The directions by Justice Suvir Sehgal came after the state counsel opposed a bail plea on the ground that the accused was a foreign national. The state counsel, upon instructions from a police official, submitted that the petitioner was a citizen of Nigeria. “It has been noticed that when foreign nationals are released on bail, they invariably abscond or go underground, which hampers the trial”.

The state counsel added that the drugs recovered from the petitioner fell within the ambit of commercial quantity and the bar contained in Section 37 of the Narcotics Drugs and Psychotropic Substances Act was attracted.

The accused was seeking regular bail in an FIR registered on March 29, 2017, under the provisions of the NDPS Act at the Zirakpur police station in Mohali. The prosecution had claimed that a person was apprehended by the police with 18 gm of intoxicating powder. During investigation, he named the petitioner as the person from whom he had purchased the contraband. On the basis of his statement, the police arrested the petitioner from New Delhi in March 2017 and allegedly recovered 190 gm of cocaine and 300 gm of heroin from him.

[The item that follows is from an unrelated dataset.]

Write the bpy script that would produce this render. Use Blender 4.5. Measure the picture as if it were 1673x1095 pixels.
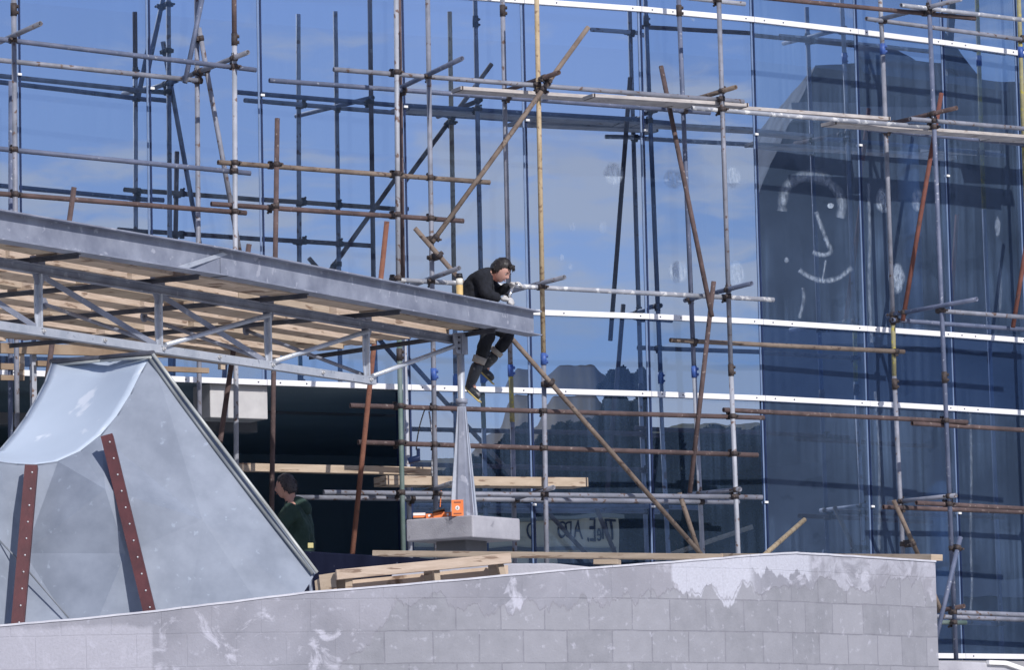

Justice Sehgal asserted that the Supreme Court, in the case of “Lachhman Dass versus Resham Chand Kaler and another”, had ruled that the law under Section 439 of the CrPC on regular bail was very clear. In the eyes of the law, every accused was the same irrespective of nationality.

Granting bail to the accused, Justice Sehgal observed that his period of incarceration was by now more than four years and the trial was not likely to come to an end in the near future. For allaying the state counsel’s apprehensions, Justice Sehgal asked the accused to report to the police station concerned twice a month. He was also asked to give his residential address, along with his proof of actual stay, and mobile number to the SHO of the police station concerned for making random calls. The petitioner was also asked to surrender his passport and remain present before the trial court on each and every date of hearing.